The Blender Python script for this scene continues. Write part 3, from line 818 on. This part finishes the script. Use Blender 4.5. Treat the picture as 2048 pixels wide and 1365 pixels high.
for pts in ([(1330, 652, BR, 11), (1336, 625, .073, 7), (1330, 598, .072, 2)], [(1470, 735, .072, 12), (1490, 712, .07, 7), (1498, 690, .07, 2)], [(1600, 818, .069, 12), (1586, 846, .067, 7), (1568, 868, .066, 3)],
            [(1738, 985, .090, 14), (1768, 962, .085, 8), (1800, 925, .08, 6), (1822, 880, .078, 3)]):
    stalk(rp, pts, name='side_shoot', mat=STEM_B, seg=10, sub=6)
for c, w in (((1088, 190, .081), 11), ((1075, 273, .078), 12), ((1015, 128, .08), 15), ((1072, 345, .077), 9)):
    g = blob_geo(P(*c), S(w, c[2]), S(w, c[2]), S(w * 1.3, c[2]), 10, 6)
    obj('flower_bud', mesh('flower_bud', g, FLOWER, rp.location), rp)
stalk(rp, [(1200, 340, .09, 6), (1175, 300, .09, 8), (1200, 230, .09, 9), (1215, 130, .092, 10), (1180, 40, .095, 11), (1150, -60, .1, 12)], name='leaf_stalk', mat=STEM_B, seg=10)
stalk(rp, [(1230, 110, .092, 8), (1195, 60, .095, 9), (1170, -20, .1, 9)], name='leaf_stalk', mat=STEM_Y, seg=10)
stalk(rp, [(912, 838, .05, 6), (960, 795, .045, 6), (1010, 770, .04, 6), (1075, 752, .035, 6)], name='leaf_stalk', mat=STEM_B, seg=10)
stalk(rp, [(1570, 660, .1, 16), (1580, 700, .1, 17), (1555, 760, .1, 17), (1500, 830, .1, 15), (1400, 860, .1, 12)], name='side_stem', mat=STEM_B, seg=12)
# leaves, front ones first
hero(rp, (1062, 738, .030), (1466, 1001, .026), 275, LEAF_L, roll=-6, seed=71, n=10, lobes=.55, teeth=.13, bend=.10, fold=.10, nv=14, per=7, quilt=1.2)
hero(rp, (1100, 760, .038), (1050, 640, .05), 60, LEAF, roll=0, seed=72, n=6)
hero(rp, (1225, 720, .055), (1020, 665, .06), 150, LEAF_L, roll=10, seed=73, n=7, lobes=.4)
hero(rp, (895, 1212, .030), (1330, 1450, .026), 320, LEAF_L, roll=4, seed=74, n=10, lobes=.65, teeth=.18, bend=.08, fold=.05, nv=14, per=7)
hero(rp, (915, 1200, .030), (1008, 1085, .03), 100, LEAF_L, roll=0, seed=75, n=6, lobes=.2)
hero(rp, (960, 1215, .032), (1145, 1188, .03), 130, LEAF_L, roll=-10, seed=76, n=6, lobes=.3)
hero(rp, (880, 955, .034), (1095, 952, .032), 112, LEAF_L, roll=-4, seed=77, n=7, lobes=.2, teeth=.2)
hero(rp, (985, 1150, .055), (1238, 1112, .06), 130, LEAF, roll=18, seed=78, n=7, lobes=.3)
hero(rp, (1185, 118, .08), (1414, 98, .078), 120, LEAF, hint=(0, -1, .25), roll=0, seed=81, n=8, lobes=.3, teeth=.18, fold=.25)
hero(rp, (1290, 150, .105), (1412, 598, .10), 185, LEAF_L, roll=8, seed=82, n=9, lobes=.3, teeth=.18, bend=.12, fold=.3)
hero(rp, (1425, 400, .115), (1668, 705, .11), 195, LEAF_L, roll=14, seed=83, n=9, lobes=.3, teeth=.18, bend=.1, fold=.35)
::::
Return all the data above once more, precisely as given.

**THE SOLUTION**
The Blender Python script for this scene continues. Write part 3, from line 818 on. This part finishes the script. Use Blender 4.5. Treat the picture as 2048 pixels wide and 1365 pixels high.
for pts in ([(1330, 652, BR, 11), (1336, 625, .073, 7), (1330, 598, .072, 2)], [(1470, 735, .072, 12), (1490, 712, .07, 7), (1498, 690, .07, 2)], [(1600, 818, .069, 12), (1586, 846, .067, 7), (1568, 868, .066, 3)],
            [(1738, 985, .090, 14), (1768, 962, .085, 8), (1800, 925, .08, 6), (1822, 880, .078, 3)]):
    stalk(rp, pts, name='side_shoot', mat=STEM_B, seg=10, sub=6)
for c, w in (((1088, 190, .081), 11), ((1075, 273, .078), 12), ((1015, 128, .08), 15), ((1072, 345, .077), 9)):
    g = blob_geo(P(*c), S(w, c[2]), S(w, c[2]), S(w * 1.3, c[2]), 10, 6)
    obj('flower_bud', mesh('flower_bud', g, FLOWER, rp.location), rp)
stalk(rp, [(1200, 340, .09, 6), (1175, 300, .09, 8), (1200, 230, .09, 9), (1215, 130, .092, 10), (1180, 40, .095, 11), (1150, -60, .1, 12)], name='leaf_stalk', mat=STEM_B, seg=10)
stalk(rp, [(1230, 110, .092, 8), (1195, 60, .095, 9), (1170, -20, .1, 9)], name='leaf_stalk', mat=STEM_Y, seg=10)
stalk(rp, [(912, 838, .05, 6), (960, 795, .045, 6), (1010, 770, .04, 6), (1075, 752, .035, 6)], name='leaf_stalk', mat=STEM_B, seg=10)
stalk(rp, [(1570, 660, .1, 16), (1580, 700, .1, 17), (1555, 760, .1, 17), (1500, 830, .1, 15), (1400, 860, .1, 12)], name='side_stem', mat=STEM_B, seg=12)
# leaves, front ones first
hero(rp, (1062, 738, .030), (1466, 1001, .026), 275, LEAF_L, roll=-6, seed=71, n=10, lobes=.55, teeth=.13, bend=.10, fold=.10, nv=14, per=7, quilt=1.2)
hero(rp, (1100, 760, .038), (1050, 640, .05), 60, LEAF, roll=0, seed=72, n=6)
hero(rp, (1225, 720, .055), (1020, 665, .06), 150, LEAF_L, roll=10, seed=73, n=7, lobes=.4)
hero(rp, (895, 1212, .030), (1330, 1450, .026), 320, LEAF_L, roll=4, seed=74, n=10, lobes=.65, teeth=.18, bend=.08, fold=.05, nv=14, per=7)
hero(rp, (915, 1200, .030), (1008, 1085, .03), 100, LEAF_L, roll=0, seed=75, n=6, lobes=.2)
hero(rp, (960, 1215, .032), (1145, 1188, .03), 130, LEAF_L, roll=-10, seed=76, n=6, lobes=.3)
hero(rp, (880, 955, .034), (1095, 952, .032), 112, LEAF_L, roll=-4, seed=77, n=7, lobes=.2, teeth=.2)
hero(rp, (985, 1150, .055), (1238, 1112, .06), 130, LEAF, roll=18, seed=78, n=7, lobes=.3)
hero(rp, (1185, 118, .08), (1414, 98, .078), 120, LEAF, hint=(0, -1, .25), roll=0, seed=81, n=8, lobes=.3, teeth=.18, fold=.25)
hero(rp, (1290, 150, .105), (1412, 598, .10), 185, LEAF_L, roll=8, seed=82, n=9, lobes=.3, teeth=.18, bend=.12, fold=.3)
hero(rp, (1425, 400, .115), (1668, 705, .11), 195, LEAF_L, roll=14, seed=83, n=9, lobes=.3, teeth=.18, bend=.1, fold=.35)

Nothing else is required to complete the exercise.